The pattern differences

Image courtesy allpeoplequilt.com

I didn’t stick to the pattern 100%. The main change I made is the fabric layout. The original pattern calls for two fat quarters: a light pattern and a dark pattern. The result is four bags, two with the light pattern featured on the outside top and two with the dark featured.

None of the Christmas-themed fabric I picked up (50% sale at Joann) had small enough patterns to pair with each other, so I chose to use my holiday fabric on the upper outside and interior of the bags, and using a green dot fabric from my stash for the contrast on the bottom of the bags. I paid a very small amount of attention to fussy-cutting some of the exterior panels, but for the most part just cut the required rectangles from strips.

Construction notes

As usual, allpeoplequilt.com provided easy-to-follow directions for the project. They have you construct two panels: the lining, ribbon handle, and outer panel (of the focus piece and contrast). Then, you sew the two panels together, turning it inside out and pressing for the finished bag.

Treat Tote Panel

This is one of the panels. In the original pattern, the large piece on the left would be the same fabric as the smallest piece on the right.

In order to have a flat bottom, you fold the corners so that the two corner seams are touching, then press and sew a straight line across, creating a triangle of excess fabric (which you trim off).

Treat Tote Corners

View of the corners after pressing and stitching, but before trimming.

One thing that is not clear in the instructions is that you need to do this corner treatment to all four corners. I realized this during construction of the first bag, but decided to not flatten the lining corners for sake of time. It results in a baggy lining with excess fabric on the interior instead of a flat one. It doesn’t affect how the bags look, however.

Treat Tote Finished

A finished bag.

Verdict

This is a great quick project that is adaptable for just about any gift or treat-giving occasion.
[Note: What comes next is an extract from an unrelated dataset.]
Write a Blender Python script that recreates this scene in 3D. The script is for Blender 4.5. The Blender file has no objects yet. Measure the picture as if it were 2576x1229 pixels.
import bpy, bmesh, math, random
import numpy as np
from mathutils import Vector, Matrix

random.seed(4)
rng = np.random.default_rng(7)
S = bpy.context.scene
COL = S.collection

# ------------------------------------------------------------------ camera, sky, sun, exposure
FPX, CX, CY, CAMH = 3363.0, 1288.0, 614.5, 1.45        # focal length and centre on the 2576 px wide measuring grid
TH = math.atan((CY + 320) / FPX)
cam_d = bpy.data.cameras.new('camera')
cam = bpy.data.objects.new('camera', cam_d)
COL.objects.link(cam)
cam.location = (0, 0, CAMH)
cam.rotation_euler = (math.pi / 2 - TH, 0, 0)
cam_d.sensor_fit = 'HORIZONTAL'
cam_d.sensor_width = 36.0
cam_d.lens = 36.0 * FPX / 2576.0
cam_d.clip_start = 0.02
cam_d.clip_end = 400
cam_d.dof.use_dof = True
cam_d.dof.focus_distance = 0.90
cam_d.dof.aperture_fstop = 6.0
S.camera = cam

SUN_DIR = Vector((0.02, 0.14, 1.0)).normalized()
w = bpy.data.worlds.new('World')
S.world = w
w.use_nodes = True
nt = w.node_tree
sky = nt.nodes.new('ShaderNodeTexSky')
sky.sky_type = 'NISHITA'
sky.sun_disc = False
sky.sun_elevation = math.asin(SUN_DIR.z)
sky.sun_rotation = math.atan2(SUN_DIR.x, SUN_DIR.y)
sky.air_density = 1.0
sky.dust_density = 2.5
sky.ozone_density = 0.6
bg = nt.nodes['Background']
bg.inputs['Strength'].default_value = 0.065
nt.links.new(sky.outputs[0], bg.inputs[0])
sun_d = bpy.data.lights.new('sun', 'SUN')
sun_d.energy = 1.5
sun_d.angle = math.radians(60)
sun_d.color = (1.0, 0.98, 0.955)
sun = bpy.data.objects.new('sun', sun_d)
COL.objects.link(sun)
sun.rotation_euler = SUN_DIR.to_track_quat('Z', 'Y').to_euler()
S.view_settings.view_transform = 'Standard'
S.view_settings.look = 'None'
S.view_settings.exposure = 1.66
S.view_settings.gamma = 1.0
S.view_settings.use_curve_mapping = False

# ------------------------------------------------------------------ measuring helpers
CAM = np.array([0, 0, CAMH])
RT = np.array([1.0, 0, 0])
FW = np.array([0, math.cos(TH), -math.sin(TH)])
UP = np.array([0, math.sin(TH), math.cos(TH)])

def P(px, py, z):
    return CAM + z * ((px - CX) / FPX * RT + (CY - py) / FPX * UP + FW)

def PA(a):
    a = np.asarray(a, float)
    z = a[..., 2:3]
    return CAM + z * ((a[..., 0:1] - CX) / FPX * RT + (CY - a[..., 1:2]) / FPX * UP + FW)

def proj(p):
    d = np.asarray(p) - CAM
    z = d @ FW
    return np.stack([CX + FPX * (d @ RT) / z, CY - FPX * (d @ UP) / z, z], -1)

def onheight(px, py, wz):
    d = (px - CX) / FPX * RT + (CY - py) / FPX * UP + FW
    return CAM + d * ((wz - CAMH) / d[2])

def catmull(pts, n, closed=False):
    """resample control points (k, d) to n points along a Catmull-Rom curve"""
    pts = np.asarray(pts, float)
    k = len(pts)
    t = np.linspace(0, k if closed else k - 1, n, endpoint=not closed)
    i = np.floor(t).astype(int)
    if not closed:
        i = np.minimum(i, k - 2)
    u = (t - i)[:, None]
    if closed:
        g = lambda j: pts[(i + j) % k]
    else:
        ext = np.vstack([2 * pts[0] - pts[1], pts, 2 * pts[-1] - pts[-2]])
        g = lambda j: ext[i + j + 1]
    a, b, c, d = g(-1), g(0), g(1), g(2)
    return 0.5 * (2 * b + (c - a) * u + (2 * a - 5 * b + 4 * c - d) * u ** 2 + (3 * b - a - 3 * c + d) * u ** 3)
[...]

This is a project where fabric size is important: you will need fat quarters to cut out all the pieces without wasting a ton of fabric. A normal quarter yard cut is not tall enough to fit two of the panels on top of each other. I was working with half-yard pieces that I’d picked up for various other project ideas.

This can also be a great project for scraps—who says you need to cut all the panels out of the same fabric? The pieces needed are: 2 5.5″ x 6.5″; 2 3.5″ x 6.5″; 2 2.5″ x 6.5″. If you can scrounge up those pieces, anything goes, right?

The handles could also be created from the fabrics you use. I grabbed a spool of 75%-off Christmas ribbon. The pattern recommends heavy grossgrain ribbon (which is what I bought), but depending on what you plan on putting in the bags, I don’t see why lighter ribbon wouldn’t work.

A group of treat totes

An unawesome photo of five treat totes for five awesome nieces.